Any human activity is important if it improves the quality of life for humans.

That is the only reason you need to learn and teach music. We study science, math, physical fitness, language arts, sociology, everything…because it can only help us to be better able to make our fellow humans more comfortable with their lives, through better communication, improved health, more helpful technology, more just government, and yes, entertainment.

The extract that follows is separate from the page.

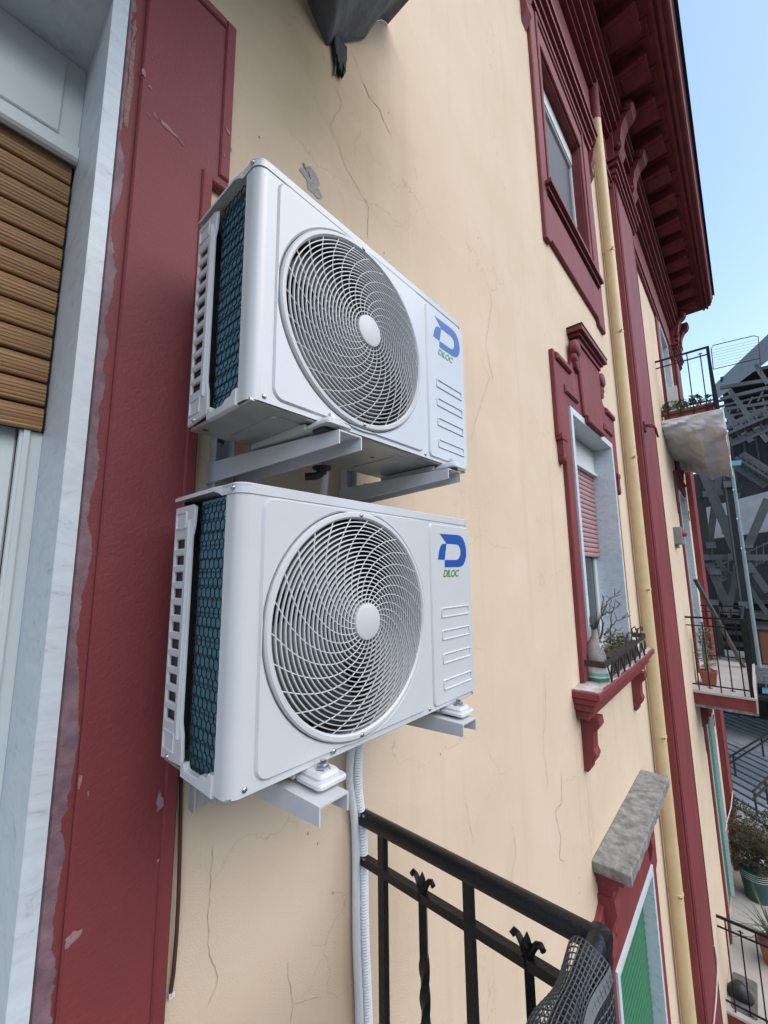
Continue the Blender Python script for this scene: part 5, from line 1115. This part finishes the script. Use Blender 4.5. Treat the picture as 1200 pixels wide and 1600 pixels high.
for a, b, X, w in (((1096, 738), (1150, 868), 22.8, 0.24), ((1104, 735), (1152, 860), 23.2, 0.16), ((1125, 725), (1106, 870), 24.0, 0.26), ((1200, 780), (1166, 860), 23.0, 0.30), ((1166, 860), (1130, 960), 24.5, 0.18),
                   ((1107, 880), (1142, 960), 23.0, 0.28), ((1120, 875), (1165, 930), 24.5, 0.20), ((1168, 880), (1200, 925), 22.6, 0.24), ((1200, 960), (1168, 915), 24.8, 0.18), ((1150, 880), (1140, 965), 24.2, 0.16), ((1152, 770), (1132, 835), 25.5, 0.24), ((1128, 640), (1175, 690), 23.5, 0.20), ((1140, 610), (1200, 690), 25, 0.18), ((1180, 570), (1200, 600), 22.6, 0.14)):
    beam('brace', a, b, X, w, w*0.7)
for a, b, X, w in (((1100, 871), (1200, 871), 22.9, 0.24), ((1110, 950), (1200, 965), 25.0, 0.22), ((1125, 606), (1200, 594), 23.5, 0.16), ((1125, 624), (1200, 606), 25.0, 0.16), ((1128, 640), (1200, 630), 25.0, 0.14)):
    beam('beam', a, b, X, w, w*0.8)
for X, a, b, w in ((21.6, (1134, 682), (1206, 651), 0.70), (23.8, (1150, 716), (1206, 752), 0.55)):   # plate girders with stiffeners
    beam('plate_girder', a, b, X, 0.10, w); p, q = P(*a, 'x', X), P(*b, 'x', X); d = (q-p).normalized(); n_ = Vector((0, -d.z, d.y))
    for s2 in (-1, 1): MB().bar(gp_(p+n_*s2*w/2), gp_(q+n_*s2*w/2), 0.05, 0.26, up=(0, 0, 1)).build('girder_flange', M_STEEL, GS)
    for k in range(6): c_ = p+(q-p)*(k+0.4)/6-Vector((0.07, 0, 0)); MB().bar(gp_(c_-n_*w/2), gp_(c_+n_*w/2), 0.05, 0.05).build('stiffener', M_STEEL, GS)
for px, py, X in ((1105, 772, 23.3), (1122, 770, 24.1), (1139, 757, 21.8), (1111, 852, 23.3), (1168, 852, 22.9), (1118, 893, 22.8), (1172, 890, 22.5), (1163, 945, 21.8), (1115, 942, 22.8), (1146, 870, 22.6)):
    c_ = gp_(P(px, py, 'x', X)); MB().box((c_.x-0.13, c_.y-0.17, c_.z-0.13), (c_.x+0.13, c_.y+0.17, c_.z+0.13)).build('gusset', mat('zinc_gusset', (0.125, 0.14, 0.145), 0.5, var=0.2, vscale=3), GS)
p = P(1104, 812, 'x', 28.5); q = P(1215, 770, 'x', 28.5); mb = MB(); mb.prism([(p.y+1.2, p.z-1.2), (q.y, q.z-1.9), (q.y, q.z+0.2), (p.y+1.2, p.z+0.4)], 28.8, 28.5, mapf=YZ, cham=0.01); o = mb.build('concrete_panel', mat('pale_concrete', (0.34, 0.34, 0.33), 0.85, var=0.15, vscale=1), GS); o.location = (-24, 0, -Z_GR)
M_CORR = mat('grey_roof_sheet', (0.09, 0.094, 0.097), 0.55, var=0.15, vscale=1.5); a, b, c_, d = P(1112, 607, 'x', 31), P(1204, 521, 'x', 21.5), P(1204, 562, 'x', 21.5), P(1116, 628, 'x', 31)
for k in range(7):
    t0, t1 = k/7, (k+0.78)/7; q = [a+(d-a)*t0, b+(c_-b)*t0, b+(c_-b)*t1, a+(d-a)*t1]; q = [gp_(v) for v in q]; up_ = Vector((0, 0, 0.07)); MB().add(q+[v+up_ for v in q], [(0, 1, 2, 3), (4, 7, 6, 5), (0, 4, 5, 1), (1, 5, 6, 2), (2, 6, 7, 3), (3, 7, 4, 0)]).build('roof_sheet', M_CORR, GS)
for k in range(6):                                                # purlins and slats of the stand seen through the lattice
    beam('purlin', (1118, 628+9*k), (1206, 606+10*k), 27.5+0.4*k, 0.10, 0.16)
MB().box((-2.5, -7, -4.0-Z_GR), (1.2, 4, -3.4-Z_GR)).build('platform', M_CONC, GS)
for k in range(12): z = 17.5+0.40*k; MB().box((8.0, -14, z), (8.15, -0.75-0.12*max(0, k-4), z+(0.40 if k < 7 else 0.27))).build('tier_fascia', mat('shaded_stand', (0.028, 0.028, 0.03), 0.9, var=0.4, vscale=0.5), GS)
for k in range(7): y = -1.0-0.55*k; MB().bar((7.9, y, 17.0), (7.9, y, 22.3), 0.10).build('post', M_STEELD, GS)
for k in range(10):                                               # landing stairs inside the frame: stringers and treads
    a0 = P(1124+7.5*k, 905-3.5*k, 'x', 26.5); MB().box((a0.x-24-0.5, a0.y-0.12, a0.z-Z_GR-0.03), (a0.x-24+0.5, a0.y+0.16, a0.z-Z_GR+0.03)).build('stair_tread', M_STEEL, GS)
for dy in (0, 26): beam('stringer', (1118, 912-dy), (1206, 871-dy), 26.0, 0.07, 0.12)
for k in range(8): beam('hanger', (1116+11*k, 880-4.6*k), (1116+11*k, 913-4.6*k), 25.9, 0.035)
for k in range(9): beam('lacing', (1128+(8*k if k % 2 else 8*k), 655-4*k), (1136+8*k, 690-5*k if k % 2 == 0 else 640-4*k), 26.2, 0.07)
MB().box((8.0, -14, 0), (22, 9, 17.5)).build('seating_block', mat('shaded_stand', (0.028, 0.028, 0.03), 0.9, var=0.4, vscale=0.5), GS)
for k in range(9): MB().box((3.6+0.45*k, -9, 5.5+0.55*k), (4.5+0.45*k, 5, 5.65+0.55*k)).build('tier', M_STEELD, GS)
MB().box((4.5, -10, 22.32), (20, -0.9, 22.5)).build('stand_roof', M_STEELD, GS)
# floodlight on a pale green-grey pole
fl = empty('floodlight_pole', (21.65, P(1160, 850, 'x', 21.65).y, -3.4), 'slim pale green-grey pole with a small light blue floodlight', 'lamp'); zt = P(1144, 728, 'x', 21.65).z+3.4
pa, pb_ = P(1145, 735, 'x', 21.65), P(1183, 1040, 'x', 21.65); fo = Vector(fl.location)
MB().tube([(0, 0, 0), (0, 0, zt)], 0.062, 12).build('pole', mat('pale_green_pole', (0.25, 0.33, 0.33), 0.5, var=0.1, vscale=2), fl, smooth=50)
MB().prism([(0.17, zt-0.02), (-0.30, zt-0.02), (-0.33, zt+0.16), (0.12, zt+0.20), (0.40, zt+0.12)], -0.14, 0.14, mapf=YZ, cham=0.02).build('lamp_head', mat('light_blue_housing', (0.20, 0.40, 0.45), 0.4), fl)
for z in (zt-1.0, zt-2.2, zt-3.4): MB().lathe([(0.063, -0.03), (0.072, -0.03), (0.072, 0.03), (0.063, 0.03)], 12, lambda x, y, h: (x, y, z+h)).build('pole_clamp', M_SCREW, fl)
cn = empty('brown_container', (22.6, P(1194, 1010, 'x', 22.6).y-0.5, -3.4), 'reddish brown container at the foot of the steel structure', 'container')
MB().box((-0.4, -0.9, 0), (0.9, 0.72, 1.3)).build('body', mat('rust_red_paint', (0.16, 0.055, 0.03), 0.6, var=0.2, vscale=3), cn); MB().box((-0.42, 0.25, 0.05), (-0.401, 0.60, 1.25)).build('door', mat('orange_brown_door', (0.24, 0.095, 0.05), 0.6), cn); MB().box((-0.45, -0.95, 1.3), (0.95, 0.77, 1.36)).build('lid', M_STEELD, cn)
bt = P(1192, 1078, 'x', 21.1); bs = empty('blue_awning', (21.1, bt.y-0.4, bt.z), 'light blue awning sheet at the right edge', 'awning'); MB().prism([(0.42, -0.05), (-1.0, 0.1), (-1.0, 0.14), (0.42, -0.01)], -0.4, 0.5, mapf=YZ).build('sheet', mat('blue_sheet', (0.10, 0.22, 0.33), 0.5, var=0.2, vscale=4), bs)
for y in (0.3, -0.8): MB().tube([(0.3, y, 0.0), (0.45, y, -3.6-bt.z)], 0.025, 8).build('stay', M_STEEL, bs)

Entertainment is not a bad word. Video gamers are using the same rhetoric as musicians to advocate their interests, hoping to avoid a resurgence in anti-gaming paranoia like that of the 1980’s: Gaming helps develop problem solving skills, hand/eye coordination, and so on. But dash it all; entertainment is something that makes lives better, and that’s all that matters. During his “Inside the Actor’s Studio” interview, Mike Myers said he doesn’t believe in a distinction between high and low humor; if drinking poop makes a good joke, then so be it. Likewise, musicians who insist on a demarcation between “art” and “entertainment” need to check their elitism.

Yet we can improve the quality of our entertainment. In a society where one American Idol panelist is utterly baffled and even dismissive of Harry Connick Jr’s attempt to criticize a contestant using (not even challenging) terms associated with music theory, we could stand to raise the bar.

And that’s why we need music education.